Design optimization of segment-reinforced bistable mechanisms exhibiting adjustable snapping behavior

Controlling the nonlinear bistable mechanics is crucial for the development of advanced bistable devices ranging from quantitative mass sensing to smart material/structures. However, for a large amount of pre-shaped bistable mechanisms, one or two specific bistable characteristics such as two switching forces, stroke and bistable index parameter cannot fulfill the special application requirements. Due to the complex coupling effects among different bistable mechanical properties, it is really difficult to modify one specific bistable character without affecting others by just modifying the structure parameters once the bistable configuration and boundary constraints are fixed.

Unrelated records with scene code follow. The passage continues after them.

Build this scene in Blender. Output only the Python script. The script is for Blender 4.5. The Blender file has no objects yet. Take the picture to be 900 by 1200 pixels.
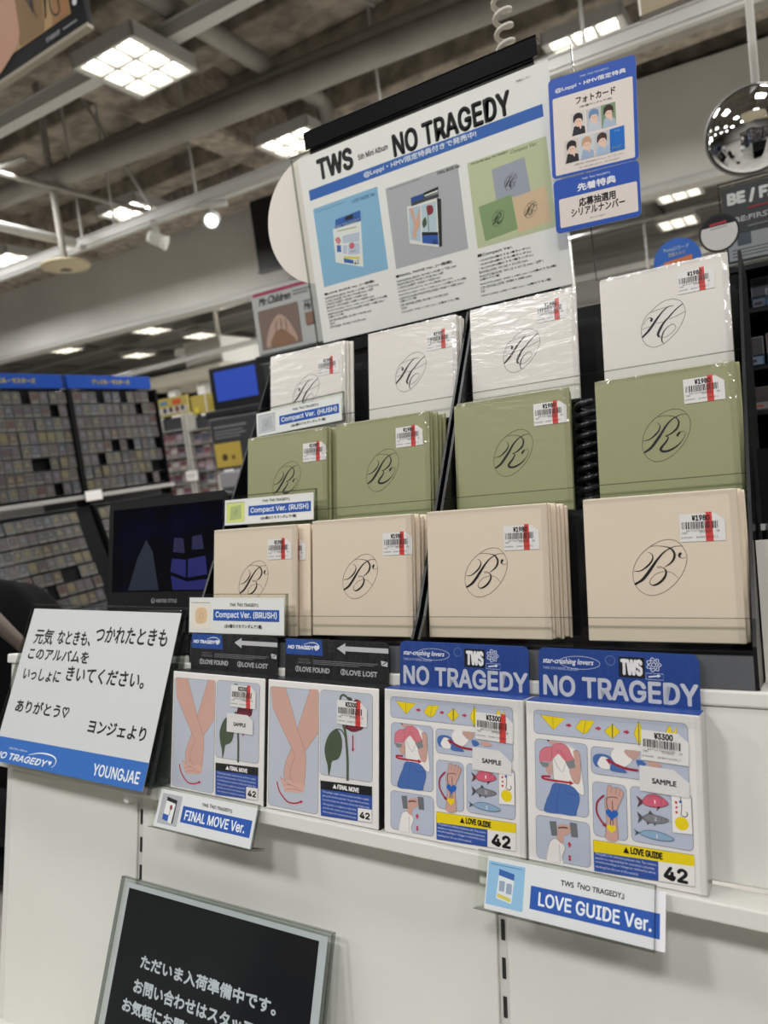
import bpy, bmesh, math, random, os
from mathutils import Matrix, Vector, Euler
random.seed(7)
SC = bpy.context.scene
COL = SC.collection
R = math.radians
H = 1.30                                   # camera height above the shop floor

# ---------------------------------------------------------------- camera, world, lights, exposure
cam = bpy.data.cameras.new('camera')
cam_o = bpy.data.objects.new('camera', cam)
COL.objects.link(cam_o)
cam.sensor_fit = 'VERTICAL'
cam.sensor_height = 36.0
cam.lens = 850.0 / 1200.0 * 36.0
cam.clip_start = 0.02
cam.clip_end = 100
right = Vector((0.86068571, 0.49225694, -0.13001238))
up = -Vector((-0.06826128, -0.14148437, -0.98758421))
back = -Vector((-0.5045399, 0.85887443, -0.08817148))
cam_o.matrix_world = Matrix(((right.x, up.x, back.x, 0), (right.y, up.y, back.y, 0), (right.z, up.z, back.z, H), (0, 0, 0, 1)))
cam.dof.use_dof = True
cam.dof.focus_distance = 0.74
cam.dof.aperture_fstop = 6.7
SC.camera = cam_o

SC.view_settings.view_transform = 'Standard'
SC.view_settings.look = 'None'
SC.view_settings.exposure = -0.36
SC.view_settings.gamma = 1.0
SC.view_settings.use_curve_mapping = False
try:
    SC.cycles.use_denoising = True
    SC.cycles.denoiser = 'OPENIMAGEDENOISE'
    SC.cycles.max_bounces = 8
    SC.cycles.transparent_max_bounces = 24
    SC.cycles.caustics_reflective = False
    SC.cycles.caustics_refractive = False
    SC.cycles.sample_clamp_indirect = 4.0
except Exception:
    pass

world = bpy.data.worlds.new('shop_air')
SC.world = world
world.use_nodes = True
world.node_tree.nodes['Background'].inputs[0].default_value = (0.92, 0.95, 1.0, 1)
world.node_tree.nodes['Background'].inputs[1].default_value = 0.02

def area_light(name, loc, size, power, color=(1.0, 0.985, 0.965)):
    l = bpy.data.lights.new(name, 'AREA')
    l.shape = 'SQUARE'
    l.size = size
    l.energy = power
    l.color = color
    o = bpy.data.objects.new(name, l)
    o.location = loc
    COL.objects.link(o)
    return o

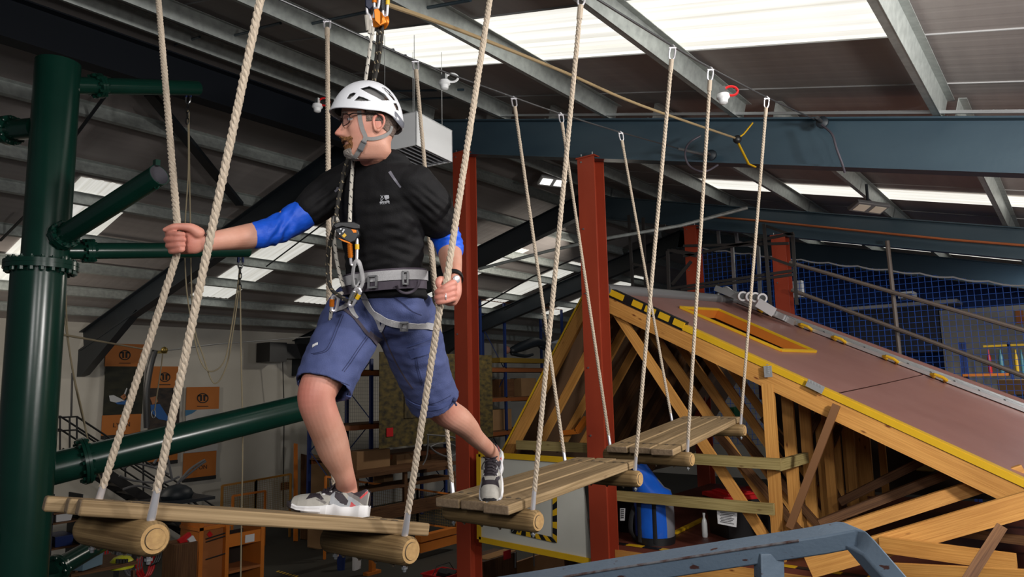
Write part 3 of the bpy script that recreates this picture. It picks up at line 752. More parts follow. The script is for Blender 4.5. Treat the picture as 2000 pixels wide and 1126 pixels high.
# trusses: a row of six frames going back under the board
def on_g(px, py, X): return onX(px, py, X)
def member(name, a, b, w_, h, m=M_pine, up=V((1, 0, 0))):
    mb = MB(); mb.beam(a, b, w_, h, up=up); return mb.build(name, m, rig, smooth=False)
G = HC - 1.87
def tr(p, dx): return V((p[0] + dx, p[1], p[2]))
lo = on_g(992, 882, XG)
apex = RA.copy()
for i in range(7):
    dx = i * 0.62
    a = tr(apex, dx) - nR * 0.13; b = tr(RE2, dx) - nR * 0.13
    member('rafter', tr(a, 0.03), tr(b, 0.03), 0.19, 0.055)
    # posts of every frame: they read as a row of uprights through the first bay
    for (px0, py0, px1) in ((1497, 738, 1519),):
        t_ = on_g(px0, py0, XG); f_b = on_g(px1, 1005, XG)
        yy = t_.y - 0.0
        zt_ = apex.z + (RE.z - apex.z) * (apex.y - yy) / (apex.y - RE.y) - 0.2
        member('post', V((XG + dx + 0.03, yy, G - 0.4)), V((XG + dx + 0.03, yy, zt_)), 0.125, 0.05)
    if i < 5:
        p0, p1 = on_g(1196, 605, XG), on_g(1505, 1075, XG)
        member('strut', tr(p0, dx + 0.08), tr(p1, dx + 0.08), 0.115, 0.045)
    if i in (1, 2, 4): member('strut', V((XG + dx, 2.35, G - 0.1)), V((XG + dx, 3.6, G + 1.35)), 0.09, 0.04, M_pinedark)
# left slope: verge rafter with yellow edge, one more behind, and an inner frame
l0, l1 = on_g(1150, 585, XG + 0.02), on_g(992, 888, XG + 0.02)
member('rafter', l0, l1, 0.16, 0.06)
nl = (l1 - l0).normalized().cross(V((1, 0, 0))).normalized()
if nl.z < 0: nl = -nl
mb = MB(); mb.beam(l0 + nl * 0.09, l1 + nl * 0.09, 0.06, 0.035, up=nl); mb.build('verge_trim', M_yellow, rig)
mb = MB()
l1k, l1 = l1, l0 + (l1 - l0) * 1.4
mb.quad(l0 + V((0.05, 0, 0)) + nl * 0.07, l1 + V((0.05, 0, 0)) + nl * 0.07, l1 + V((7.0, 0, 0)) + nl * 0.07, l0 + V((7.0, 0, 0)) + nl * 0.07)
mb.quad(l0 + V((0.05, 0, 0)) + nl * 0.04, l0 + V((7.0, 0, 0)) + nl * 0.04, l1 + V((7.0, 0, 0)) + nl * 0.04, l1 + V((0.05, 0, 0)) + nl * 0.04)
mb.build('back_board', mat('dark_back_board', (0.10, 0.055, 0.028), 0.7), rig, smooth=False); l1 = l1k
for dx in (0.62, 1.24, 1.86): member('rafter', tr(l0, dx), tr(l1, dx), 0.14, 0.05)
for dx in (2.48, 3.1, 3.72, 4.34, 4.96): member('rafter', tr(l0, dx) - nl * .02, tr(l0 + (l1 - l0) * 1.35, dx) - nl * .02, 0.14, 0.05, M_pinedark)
for (a, b, X) in (((1060, 848), (1128, 842), 9.0), ((1128, 842), (1146, 815), 9.0)): member('opening_sill', on_g(*a, X), on_g(*b, X), 0.07, 0.10, M_orange)
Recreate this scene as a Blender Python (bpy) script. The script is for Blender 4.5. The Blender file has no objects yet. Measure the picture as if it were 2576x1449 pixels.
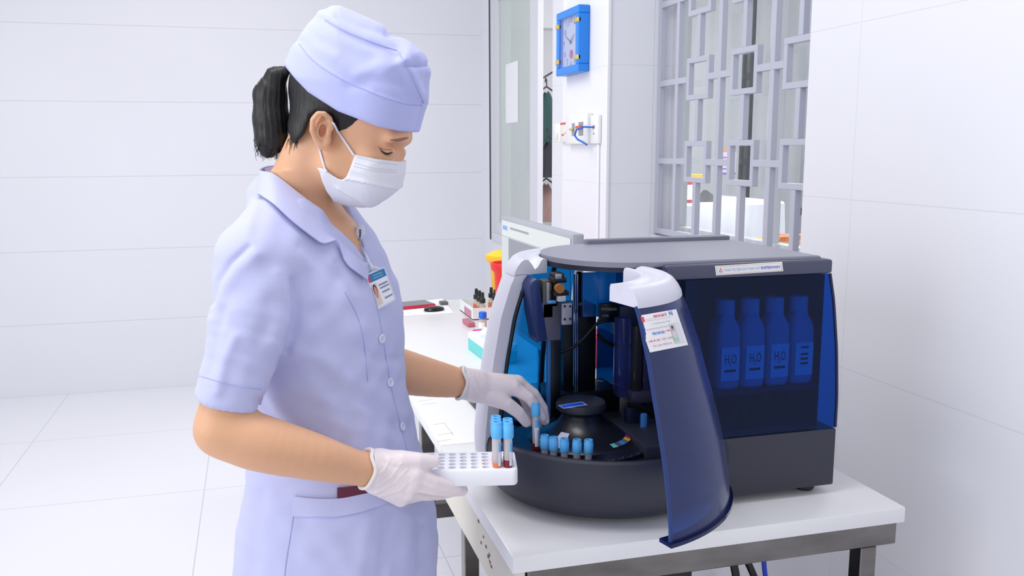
import bpy, bmesh, math, random
import numpy as np
from mathutils import Vector, Matrix
from mathutils.bvhtree import BVHTree
random.seed(4); rng = np.random.default_rng(4)
scn = bpy.context.scene; COL = scn.collection
PI = math.pi; RAD = math.radians
# ---------------------------------------------------------------- camera (room axes: X across, Y deep, Z up)
FPX = 2230.0; TILT = RAD(8.92); ROLL = RAD(-.258); YAW = RAD(15.1); EYE = 1.45
_c, _s = math.cos(YAW), math.sin(YAW)
RIGHT = np.array([_c, -_s, 0.]); FWD = np.array([_s, _c, 0.]); UP = np.array([0, 0, 1.])
_f2 = FWD*math.cos(TILT) - UP*math.sin(TILT); _u2 = UP*math.cos(TILT) + FWD*math.sin(TILT)
_r2 = RIGHT*math.cos(ROLL) + _u2*math.sin(ROLL); _u3 = _u2*math.cos(ROLL) - RIGHT*math.sin(ROLL)
CM = np.array([_r2, -_u3, _f2]); CAM = np.array([0, 0, EYE])
def ray(px, py): return CM.T @ np.array([(px-1242)/FPX, (py-724.5)/FPX, 1.])
def onz(px, py, z): d = ray(px, py); return CAM + d*(z-EYE)/d[2]
def onx(px, py, x): d = ray(px, py); return CAM + d*x/d[0]
def ony(px, py, y): d = ray(px, py); return CAM + d*y/d[1]
def atd(px, py, D): return CAM + ray(px, py)*D
cam = bpy.data.cameras.new('camera'); camo = bpy.data.objects.new('camera', cam); COL.objects.link(camo)
cam.sensor_width = 36; cam.lens = 36*FPX/2576; cam.shift_x = (1288-1242)/2576; cam.clip_start = .02
mw = Matrix([[_r2[i], _u3[i], -_f2[i], CAM[i]] for i in range(3)] + [[0, 0, 0, 1]])
camo.matrix_world = mw; scn.camera = camo
# ---------------------------------------------------------------- materials
MATS = {}
def srgb(c): return tuple((x/12.92 if x <= .04045 else ((x+.055)/1.055)**2.4) for x in (v/255 for v in c))
def mat(name, col, rough=.5, metal=0, bump=0, scale=200, var=.0, spec=.5, sss=0, coat=0, alpha=1, trans=0, emit=0, stretch=None, sheen=0):
    if name in MATS: return MATS[name]
    m = bpy.data.materials.new(name); m.use_nodes = True; nt = m.node_tree; N = nt.nodes; L = nt.links
    b = N['Principled BSDF']; c = srgb(col) + (1,)
    b.inputs['Base Color'].default_value = c; b.inputs['Roughness'].default_value = rough; b.inputs['Metallic'].default_value = metal
    b.inputs['Specular IOR Level'].default_value = spec
    if coat: b.inputs['Coat Weight'].default_value = coat; b.inputs['Coat Roughness'].default_value = .1
    if sheen: b.inputs['Sheen Weight'].default_value = sheen
    if sss: b.inputs['Subsurface Weight'].default_value = sss; b.inputs['Subsurface Radius'].default_value = (.006, .003, .002); b.inputs['Subsurface Scale'].default_value = 1
    if alpha < 1: b.inputs['Alpha'].default_value = alpha
    if trans: b.inputs['Transmission Weight'].default_value = trans
    if emit: b.inputs['Emission Color'].default_value = c; b.inputs['Emission Strength'].default_value = emit
    tc = N.new('ShaderNodeTexCoord'); mp = N.new('ShaderNodeMapping'); L.new(tc.outputs['Object'], mp.inputs[0])
    if stretch: mp.inputs['Scale'].default_value = stretch
    nz = N.new('ShaderNodeTexNoise'); nz.inputs['Scale'].default_value = scale; nz.inputs['Detail'].default_value = 3; L.new(mp.outputs[0], nz.inputs['Vector'])
    if var:
        r = N.new('ShaderNodeMix'); r.data_type = 'RGBA'; r.inputs[6].default_value = tuple(max(0, x*(1-var)) for x in c[:3]) + (1,); r.inputs[7].default_value = tuple(min(1, x*(1+var)) for x in c[:3]) + (1,)
        L.new(nz.outputs['Fac'], r.inputs[0]); L.new(r.outputs[2], b.inputs['Base Color'])
    if bump:
        bp = N.new('ShaderNodeBump'); bp.inputs['Strength'].default_value = bump; bp.inputs['Distance'].default_value = .002; L.new(nz.outputs['Fac'], bp.inputs['Height']); L.new(bp.outputs[0], b.inputs['Normal'])
    MATS[name] = m; return m
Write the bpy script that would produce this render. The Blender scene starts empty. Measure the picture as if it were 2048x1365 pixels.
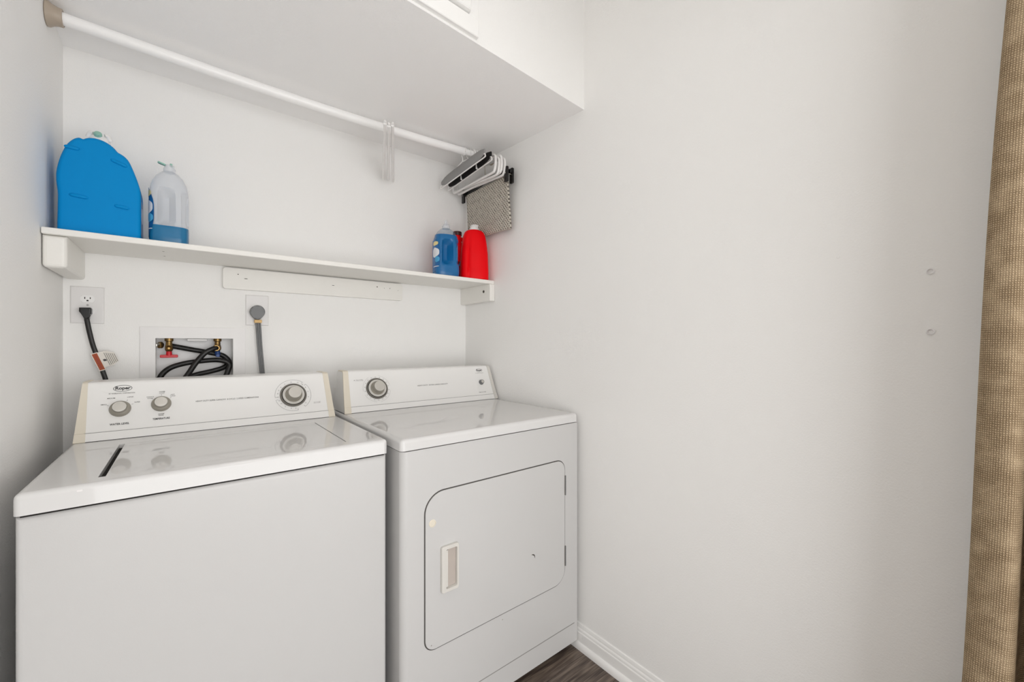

With the accurate mechanical analysis of MEMS bistable mechanisms, a novel optimization based method for designing specific bistable characteristic is proposed by modifying the beam local segment's geometry for optimizing the bistable index parameter and two switching forces respectively. Accordingly, five bistable compliant mechanisms are reconstructed symmetrically or asymmetrically for achieving different bistable mechanics. Also, the sharp change on the nonlinear force- displacement curve induced by the mode switching is analyzed. For experimental study, a quasi-cosine-shaped beam with reinforced local segments is manufactured by hot forming beryllium bronze sheet. The good agreement between the numerical simulation and experimental results validates the effectiveness of the optimization-based bistability design method, thus expanding the potential application range of compliant bistable mechanisms.